Phillip Maxwell, an attorney in Michigan, confirmed to CBS News that the incident with Lauber is accurately described in The Washington Post piece. Maxwell was one of the Post's four on-the-record sources. A fifth asked not to be named. Maxwell said incident occurred in a common room, not a dorm room, but that was the only inaccuracy.

"Mitt was a prankster, there's no doubt about it. This thing with Lauber wasn't a prank. This was, well, as a lawyer, it was an assault. It was an assault and a battery. And I'm sure that John Lauber carried it with him for the rest of his life," Maxwell said.

The Post’s article details Romney’s teenage years spent at Cranbrook, a prestigious prep school in Michigan, and focuses on the many pranks played by the future presidential contender. Several were harmless, but others are remembered as cruel, insensitive, or frightening to the victims. 

 

The hair-cutting incident was confirmed by five of Romney’s classmates, who described the event as “senseless, stupid, idiotic,” and “vicious.” Candy Porter was the victim of a well-known prank in which Romney and his Cranbrook friends posed as cops, complete with fake siren and badges, and pretended to bust some friends and their dates. Porter told The Post she was “terrified.”

Romney was also remembered as having participated in pranks against a teacher with bad eyesight and as having shouted “atta  girl!” when another closeted gay student tried to speak up in the classroom.

Romney said he did not recall the "atta-girl" incident. “You know there are a lot of times, my guess is at a boys’ school when one of the boys do something, and people say ‘hey, atta girl’... I had no idea that he was gay,” Romney explained when asked about the comment. He again apologized for having offended anyone, saying no harm was intended. 
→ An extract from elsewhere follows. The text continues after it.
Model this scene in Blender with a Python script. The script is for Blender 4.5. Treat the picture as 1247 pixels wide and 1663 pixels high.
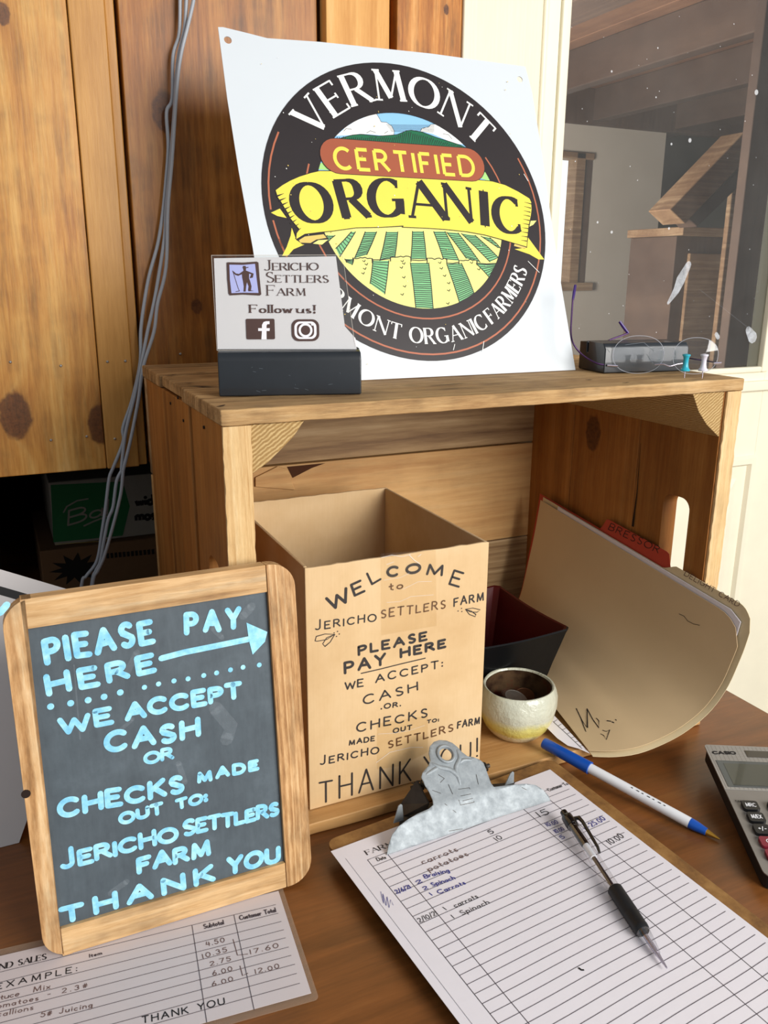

Later, he apologized for "stupid things" he did or might have done in high school in interviews with a CBS affiliate in Omaha and with Neil Cavuto on Fox News, while continuing to say he did not remember the incidents.

 

When Kilmeade asked if The Post’s article was meant to show that he grew up in an intolerant environment, Romney was quick to say that he did not, and he pointed out that the sexual orientation of the people referenced in the story was not known when they were all in high school. “I had no idea that this person might have been gay,” Romney said,  “and the article points out I participated in a lot of hijinks and pranks in high school, and some may have gone too far, and for that I apologize.”

Maxwell told CBS News that he found it "hard to believe that he doesn't remember" the hair-cutting incident. He added, "Certainly all of us who were involved in it have very distinct memories of it. I would think if you were the perpetrator your memories would be even sharper."

The Romney campaign, in full damage-control mode by day's end, circulated statements from two former classmates at Cranbrook who depicted him as a caring person. "He would never go out and do anything mean spirited. Clownish, yes. Never mean,”said Richard Moon. Another classmate, John French, said it was "absurd" to try to characterize Romney as a bully. ""Mitt never had a malicious bone in his body," he said.

Romney acknowledged that his propensity for pranks and causing a bit of trouble changed when he met his future wife, Ann, while he was still in high school.

“There’s no question, you know, I became a very different person as I met Ann,” he said in the Kilmeade interview. “So I went off and served as a missionary for my church. I mean, there are elements in life that change you. I’m a very different person than I was in high school, of course. I’m glad that I learned as much as I did during those high school years.”